Like all pre-installed applications, these kinds of apps are present on all mobile devices out-of-the-box and cannot be deleted. Check Point responsibly disclosed this vulnerability to Xiaomi, which released a patch shortly after.

The pros and cons of SDKs

A software development kit (SDK) is a set of programming tools to help developers create apps for a specific platform. On mobile devices, mobile SDKs have helped developers by removing the need to spend time writing code and developing back-end stability for functionalities unrelated to the core of their app.

But as more and more third party code is added to the app, protecting user data and controlling performance gets much more complicated. Known as ‘SDK Fatigue’, increased use of multiple SDKs in the same app makes it more susceptible to problems such as crashes, malware, privacy breaches, battery drain, slowdown, and many other problems.

The hidden disadvantages in using several SDKs within the same app lie in the fact that they all share the app context and permissions, these main disadvantages are:

1. A problem in one SDK would compromise the protection of all the others.

2. The private storage data of one SDK cannot be isolated and can therefore be accessed by another SDK.

On average a single app now has over 18 SDKs implemented within the same app. But by doing so, developers leave organizations and users exposed to potential pitfalls that can be exploited by threat actors to interfere with the regular operation of the device.

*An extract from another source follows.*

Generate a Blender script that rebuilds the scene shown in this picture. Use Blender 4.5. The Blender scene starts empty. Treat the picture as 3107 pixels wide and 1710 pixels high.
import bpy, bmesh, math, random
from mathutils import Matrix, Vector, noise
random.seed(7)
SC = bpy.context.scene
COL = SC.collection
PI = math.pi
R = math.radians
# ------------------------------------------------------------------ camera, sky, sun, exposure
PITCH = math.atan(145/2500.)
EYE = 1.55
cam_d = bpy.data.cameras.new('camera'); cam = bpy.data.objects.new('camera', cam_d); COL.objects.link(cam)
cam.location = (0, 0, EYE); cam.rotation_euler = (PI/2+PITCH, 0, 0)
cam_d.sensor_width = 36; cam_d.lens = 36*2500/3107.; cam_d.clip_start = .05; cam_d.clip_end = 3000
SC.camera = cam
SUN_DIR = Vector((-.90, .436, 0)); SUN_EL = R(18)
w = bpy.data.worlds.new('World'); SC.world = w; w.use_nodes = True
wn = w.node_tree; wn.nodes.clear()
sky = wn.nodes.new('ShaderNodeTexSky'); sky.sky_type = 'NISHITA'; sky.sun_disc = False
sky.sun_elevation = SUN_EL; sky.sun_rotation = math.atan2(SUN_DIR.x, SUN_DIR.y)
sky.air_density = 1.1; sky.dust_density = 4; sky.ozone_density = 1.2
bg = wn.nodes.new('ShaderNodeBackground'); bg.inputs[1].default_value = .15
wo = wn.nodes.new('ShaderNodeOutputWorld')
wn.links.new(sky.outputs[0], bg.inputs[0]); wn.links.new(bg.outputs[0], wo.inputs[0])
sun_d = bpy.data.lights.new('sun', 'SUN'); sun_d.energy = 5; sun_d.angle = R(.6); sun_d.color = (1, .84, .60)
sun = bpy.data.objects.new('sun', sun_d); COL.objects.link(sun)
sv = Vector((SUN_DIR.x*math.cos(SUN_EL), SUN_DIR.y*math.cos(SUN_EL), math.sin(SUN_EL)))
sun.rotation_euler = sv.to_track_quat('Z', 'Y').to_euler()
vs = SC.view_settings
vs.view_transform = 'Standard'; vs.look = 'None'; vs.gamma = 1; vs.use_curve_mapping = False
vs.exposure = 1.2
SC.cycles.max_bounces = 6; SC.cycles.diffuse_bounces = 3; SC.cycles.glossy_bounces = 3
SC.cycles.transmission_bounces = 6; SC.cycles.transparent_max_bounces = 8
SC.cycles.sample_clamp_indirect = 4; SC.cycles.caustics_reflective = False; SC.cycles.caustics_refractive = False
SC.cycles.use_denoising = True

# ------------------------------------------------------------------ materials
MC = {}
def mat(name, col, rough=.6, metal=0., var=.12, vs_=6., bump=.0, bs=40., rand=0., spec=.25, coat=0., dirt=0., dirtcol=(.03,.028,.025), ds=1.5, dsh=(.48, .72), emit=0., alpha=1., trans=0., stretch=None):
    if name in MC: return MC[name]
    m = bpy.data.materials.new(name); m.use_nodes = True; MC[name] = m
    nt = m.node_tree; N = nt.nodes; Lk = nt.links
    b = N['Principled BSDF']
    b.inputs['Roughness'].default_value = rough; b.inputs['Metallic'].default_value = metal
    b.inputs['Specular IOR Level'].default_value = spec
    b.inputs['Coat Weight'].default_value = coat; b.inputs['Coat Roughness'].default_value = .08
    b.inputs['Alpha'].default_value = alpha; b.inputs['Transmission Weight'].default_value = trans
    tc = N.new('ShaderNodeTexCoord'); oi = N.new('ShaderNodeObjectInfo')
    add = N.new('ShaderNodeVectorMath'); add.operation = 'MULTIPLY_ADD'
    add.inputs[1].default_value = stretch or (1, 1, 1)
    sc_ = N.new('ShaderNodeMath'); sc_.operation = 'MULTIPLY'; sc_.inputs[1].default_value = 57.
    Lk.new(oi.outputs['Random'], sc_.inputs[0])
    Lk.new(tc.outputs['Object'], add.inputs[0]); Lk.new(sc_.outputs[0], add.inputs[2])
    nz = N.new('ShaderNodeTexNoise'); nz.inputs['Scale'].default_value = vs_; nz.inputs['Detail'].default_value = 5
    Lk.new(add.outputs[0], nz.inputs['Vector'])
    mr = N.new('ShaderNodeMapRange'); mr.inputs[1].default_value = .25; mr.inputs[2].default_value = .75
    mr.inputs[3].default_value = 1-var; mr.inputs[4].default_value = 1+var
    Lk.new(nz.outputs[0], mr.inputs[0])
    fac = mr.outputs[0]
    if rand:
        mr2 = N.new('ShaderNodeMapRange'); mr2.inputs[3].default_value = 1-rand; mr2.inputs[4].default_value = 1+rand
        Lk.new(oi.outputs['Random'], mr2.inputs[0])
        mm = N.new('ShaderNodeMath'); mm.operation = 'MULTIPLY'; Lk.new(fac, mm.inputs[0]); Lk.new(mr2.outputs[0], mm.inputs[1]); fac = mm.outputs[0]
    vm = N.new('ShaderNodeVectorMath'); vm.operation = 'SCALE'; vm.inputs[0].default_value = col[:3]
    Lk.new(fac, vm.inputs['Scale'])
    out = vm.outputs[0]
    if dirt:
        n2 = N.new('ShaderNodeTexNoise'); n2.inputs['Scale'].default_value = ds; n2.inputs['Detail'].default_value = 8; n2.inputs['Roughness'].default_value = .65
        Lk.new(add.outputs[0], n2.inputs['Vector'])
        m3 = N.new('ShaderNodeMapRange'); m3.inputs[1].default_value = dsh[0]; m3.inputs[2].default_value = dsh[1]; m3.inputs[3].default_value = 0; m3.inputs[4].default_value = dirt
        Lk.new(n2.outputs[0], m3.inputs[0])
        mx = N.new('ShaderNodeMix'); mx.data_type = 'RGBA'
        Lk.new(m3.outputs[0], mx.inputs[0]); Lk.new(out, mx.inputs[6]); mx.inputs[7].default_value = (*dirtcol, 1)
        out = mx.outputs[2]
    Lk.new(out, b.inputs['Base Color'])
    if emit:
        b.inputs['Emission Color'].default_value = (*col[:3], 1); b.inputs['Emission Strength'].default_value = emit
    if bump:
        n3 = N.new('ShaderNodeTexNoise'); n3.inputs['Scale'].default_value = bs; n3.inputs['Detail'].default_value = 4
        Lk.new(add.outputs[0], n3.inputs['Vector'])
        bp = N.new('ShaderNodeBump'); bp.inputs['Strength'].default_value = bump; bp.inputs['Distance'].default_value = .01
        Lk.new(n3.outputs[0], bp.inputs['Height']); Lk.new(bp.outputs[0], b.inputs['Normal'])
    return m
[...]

While it is assumed that elements used even within a security app would all be secure, as seen in the above vulnerability in Xiaomi’s pre-installed apps, this is far from the case. Developers and corporations alike need to be aware that having a secure element combined with another secure element within an app on their phone does not necessarily mean that when these two elements are implemented together, the device as a whole will remain secure.

The only defense against these types of hidden and obscure threats is to ensure your organization’s fleet of mobile devices use mobile security software that protects against potential Man-in-the-Middle attacks.